I think the constants are different. So $a+b = k_1(a-b)$ and $a^2+b^2 = k_2ab$.

$\Rightarrow (a+b)^2=k_1^2(a-b)^2$

$\Rightarrow a^2+2ab+b^2=a^2k_1^2-2abk_1^2+b^2k_1^2$

Now using $a^2+b^2 = k_2ab$ and replacing the left side of the above equation, get:

$\Rightarrow k_2ab+2ab=a^2k_1^2-2abk_1^2+b^2k_1^2$

$\Rightarrow k_2ab+2ab+2abk_1^2=(a^2+b^2)k_1^2$

$\Rightarrow ab(k_2+2+2k_1^2)=(a^2+b^2)k_1^2$

$\Rightarrow a^2+b^2 = ab\dfrac{(2k_1^2+k_2+2)}{k_1^2}$

So since $\dfrac{(2k_1^2+k_2+2)}{k_1^2}$ is a new constant of variation, $a^2+b^2 \varpropto ab$ is proven. That's just what I'm thinking.

But this definition of "proportionality" is tautological. Any two quantities $x$ and $y$ are "proportional" ($y=kx$) if one is free to set $k=y/x$. A proper proportionality requires that $k$ be independent of $x,y$.

 

[PeroK]

The question just states if $a+b \varpropto a-b$, prove that $a^2+b^2 \varpropto ab$.

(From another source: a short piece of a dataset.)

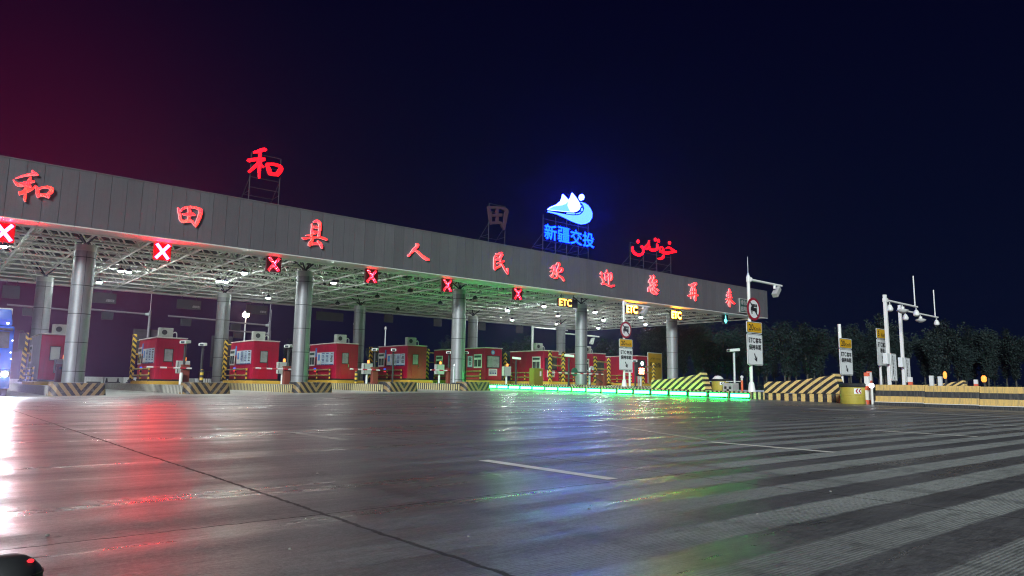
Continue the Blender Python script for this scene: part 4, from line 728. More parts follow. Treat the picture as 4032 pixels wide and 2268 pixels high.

I think the constants are different. So $a+b = k_1(a-b)$ and $a^2+b^2 = k_2ab$.

$\Rightarrow (a+b)^2=k_1^2(a-b)^2$

$\Rightarrow a^2+2ab+b^2=a^2k_1^2-2abk_1^2+b^2k_1^2$

Now using $a^2+b^2 = k_2ab$ and replacing the left side of the above equation, get:

$\Rightarrow k_2ab+2ab=a^2k_1^2-2abk_1^2+b^2k_1^2$

$\Rightarrow k_2ab+2ab+2abk_1^2=(a^2+b^2)k_1^2$

$\Rightarrow ab(k_2+2+2k_1^2)=(a^2+b^2)k_1^2$

$\Rightarrow a^2+b^2 = ab\dfrac{(2k_1^2+k_2+2)}{k_1^2}$

So since $\dfrac{(2k_1^2+k_2+2)}{k_1^2}$ is a new constant of variation, $a^2+b^2 \varpropto ab$ is proven. That's just what I'm thinking.

Apart from when zero is involved, all real numbers are proportional to each other. This question only makes sense if the numbers involved are integers. In this case, if $a, b \ne zero$, then:
$$a^a + b^2 = (\frac{a^2 + b^2}{ab})ab$$And there is no need to do any calculations. And nothing to prove.

Moreover, $a + b = k(a - b)$ is true for all real numbers $a, b$. So, there is no "if" involved. It's only when $a, b$ and $k$ are integers that this condition makes sense.

 

[PeroK]

Homework Statement: If $a+b \varpropto a-b$, prove that $a^2+b^2 \varpropto ab$

Perhaps $a$ and $b$ are supposed to be variables or parameters? Then $a+b \varpropto a-b$ implies $a \varpropto b$ and the result is trivial.

I originally assumed it was an integer equation. The question needs some context.

 

[FactChecker]

Perhaps $a$ and $b$ are supposed to be variables or parameters? Then $a+b \varpropto a-b$ implies $a \varpropto b$ and the result is trivial.

IMO, this is the answer that the problem had in mind.